I guess it is all a matter of what you want to do. If you want to do
very
quality landscapes your $10k Canon DSLR system is not going to be able
to
do it however. Now if you want to do what cant be done on 4x5 than that
is another matter and the $10K canon system might be just the ticket. 
But why have the "one or the other" mentality? If you budget permits,
why
not use the best tool for each job and have BOTH formats at your
disposal?
JCO

-----Original Message-----
From: Herb Chong [mailto:[EMAIL PROTECTED] 
Sent: Wednesday, August 25, 2004 9:33 PM
To: [EMAIL PROTECTED]
Subject: Re: It's over (was Re: Ilford in trouble? and digi snappers)


i've pretty much made up my mind that i'm about to spend more than JCO's
$10K on a Canon system to overcome the limitations of *istD. i don't see
Pentax making a DSLR body that will suit the my needs for high
responsiveness with acceptable image resolution within the next 4 or 5
years. i would prefer to go Nikon for a variety of reasons, but they
are, if anything, more uncertain about their future than Pentax despite
having a relatively safe and significant portion of the DSLR market.
however, 8 megapixels speaks loudly too. a 1D Mk 2 with a set of fast
long lenses will easily cost more than the digital 4x5 system that JCO
talks about, but like you, i am not in the slightest bit interested in
the larger format.

Herb....
----- Original Message ----- 
From: "Rob Studdert" <[EMAIL PROTECTED]>
To: <[EMAIL PROTECTED]>
Sent: Wednesday, August 25, 2004 8:56 PM
Subject: RE: It's over (was Re: Ilford in trouble? and digi snappers)
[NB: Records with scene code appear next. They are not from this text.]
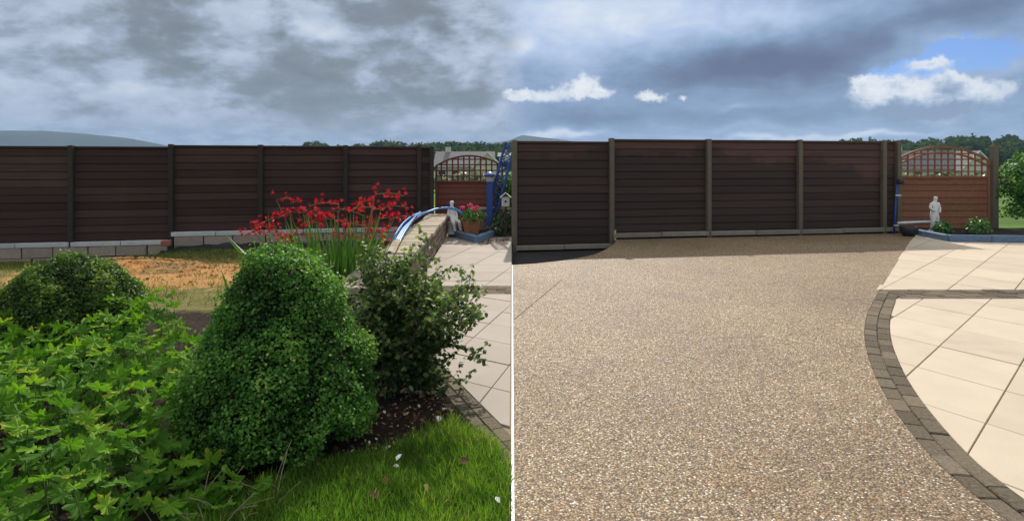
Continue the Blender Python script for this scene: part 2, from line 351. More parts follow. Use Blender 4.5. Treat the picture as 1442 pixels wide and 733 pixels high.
# ------------------------------------------------------------------ scattered leaves (numpy)
def frames(nrm, spin=None):
    n = nrm/np.linalg.norm(nrm, axis=1, keepdims=True)
    r = rng.normal(size=n.shape) if spin is None else spin
    t = r-(r*n).sum(1, keepdims=True)*n; t /= np.linalg.norm(t, axis=1, keepdims=True)+1e-9
    b = np.cross(t, n)
    return np.stack([b, t, n], axis=2)             # columns: width, length, normal
def scatter(name, tv, tf, pos, fr, sc, m, parent=None, rnd=None, kind=None, flat=True):
    tv = np.asarray(tv, float); n = len(pos); k = len(tv); sc = np.broadcast_to(np.asarray(sc, float).reshape(-1, 1) if np.ndim(sc) < 2 else sc, (n, 3)) if np.ndim(sc) else np.full((n, 3), sc)
    V = np.einsum('nij,nkj->nki', fr, tv[None]*sc[:, None, :])+pos[:, None, :]
    me = bpy.data.meshes.new(name); nv = n*k; me.vertices.add(nv); me.vertices.foreach_set('co', V.reshape(-1))
    L = np.concatenate([np.asarray(f) for f in tf]); cnt = np.array([len(f) for f in tf])
    loops = (np.arange(n)[:, None]*k+L[None]).reshape(-1)
    me.loops.add(len(loops)); me.loops.foreach_set('vertex_index', loops)
    tot = np.tile(cnt, n); st = np.concatenate([[0], np.cumsum(tot)[:-1]])
    me.polygons.add(len(tot)); me.polygons.foreach_set('loop_start', st); me.polygons.foreach_set('loop_total', tot)
    me.update(calc_edges=True)
    if rnd is None: rnd = rng.random(n)
    a = me.attributes.new('rnd', 'FLOAT', 'POINT'); a.data.foreach_set('value', np.repeat(np.clip(rnd, 0, 1), k).astype(np.float32))
    me.materials.append(m)
    o = bpy.data.objects.new(name, me); COL.objects.link(o)
    if parent: child(o, parent)
    if kind: o['kind'] = kind
    return o
LEAF = ([(0, 0, 0), (.36, .35, .10), (.26, .75, .07), (0, 1, -.08), (-.26, .75, .07), (-.36, .35, .10), (0, .5, 0)],
        [(0, 1, 6), (1, 2, 3, 6), (3, 4, 5, 6), (5, 0, 6)])
QUAD = ([(-.5, 0, 0), (.5, 0, 0), (.4, 1, .15), (-.4, 1, -.1)], [(0, 1, 2, 3)])
BLADE = ([(-.5, 0, 0), (.5, 0, 0), (.42, .4, .05), (-.42, .4, .05), (.25, .75, .20), (-.25, .75, .20), (0, 1, .42)],
         [(0, 1, 2, 3), (3, 2, 4, 5), (5, 4, 6)])
def fbm(p, s):
    return np.array([mnoise.fractal(Vector(q)*s, 1.0, 2.0, 4) for q in p])
def inpoly(x, y, poly):
    x = np.asarray(x); y = np.asarray(y); c = np.zeros(x.shape, bool); j = len(poly)-1
    for i in range(len(poly)):
        xi, yi = poly[i][0], poly[i][1]; xj, yj = poly[j][0], poly[j][1]
        c ^= ((yi > y) != (yj > y)) & (x < (xj-xi)*(y-yi)/(yj-yi+1e-12)+xi); j = i
    return c
def sstep(x, a, b):
    t = np.clip((np.asarray(x, float)-a)/(b-a), 0, 1); return t*t*(3-2*t)

# ================================================================== THE SETTING
# far ground: one sheet out to the horizon
xs = np.concatenate([-np.geomspace(2600, 12, 26), np.linspace(-10, 10, 9), np.geomspace(12, 2600, 26)])
ys = np.concatenate([[-60, -8], np.linspace(-4, 14, 7), np.geomspace(16, 2900, 40)])
def farz(x, y):
    z = -.75-1.6*sstep(y, 15, 60)
    return z+5.0*sstep(y, 110, 260)-9*sstep(y, 300, 900)
GX, GY = np.meshgrid(xs, ys); GZ = farz(GX, GY)
v = np.stack([GX, GY, GZ], 2).reshape(-1, 3); nx = len(xs)
f = [(j*nx+i, j*nx+i+1, (j+1)*nx+i+1, (j+1)*nx+i) for j in range(len(ys)-1) for i in range(nx-1)]
tag(mesh('ground', v, f, m_field, smooth_=True), kind='structure')
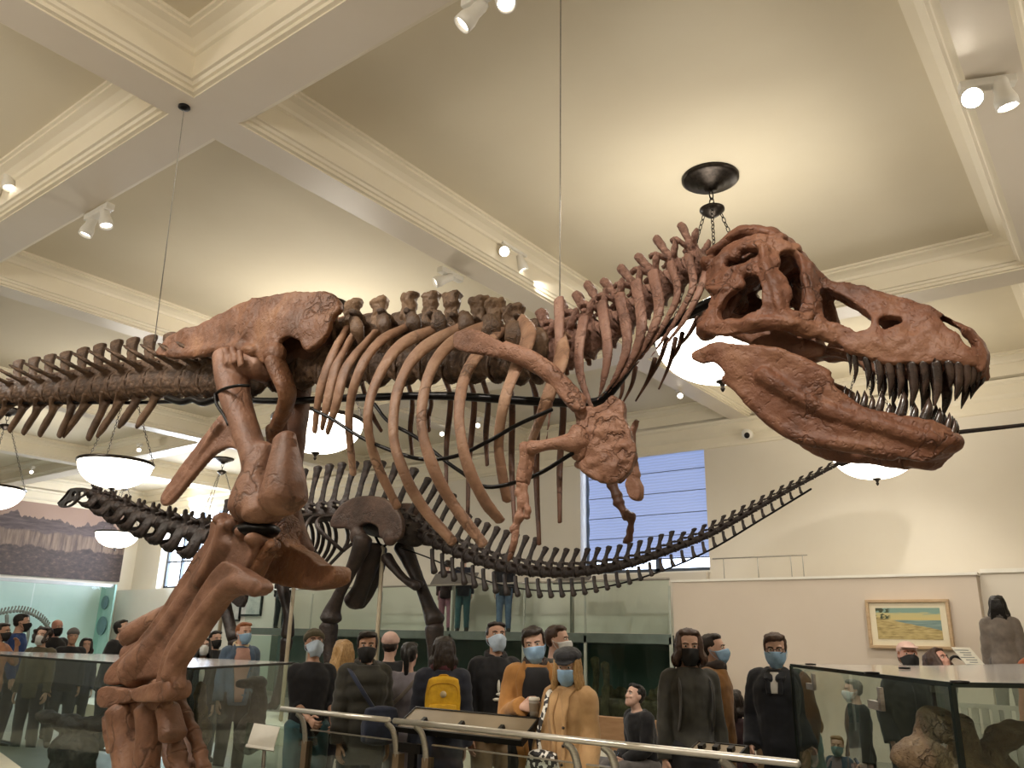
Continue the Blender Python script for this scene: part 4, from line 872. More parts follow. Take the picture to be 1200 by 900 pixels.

> On 25 Aug 2004 at 20:44, J. C. O'Connell wrote:
>
> > No,
> >
> > Cant Take away the cost issue, because it is possible to match 4x5 
> > film quality with special digital backs that cost $10,000 and up. 
> > Can you afford that? I doubt.
>
> Herein lies your problem.
>
> > So IN THE AFFORDABLE domain,
> > 4x5 film blows away digital.....
>
> Maybe for yourself and you still don't seem to be taking into account 
> the relatively limited scope of 4x5 equipment. Sharpness and absolute 
> print
size
> isn't all that makes a photograph.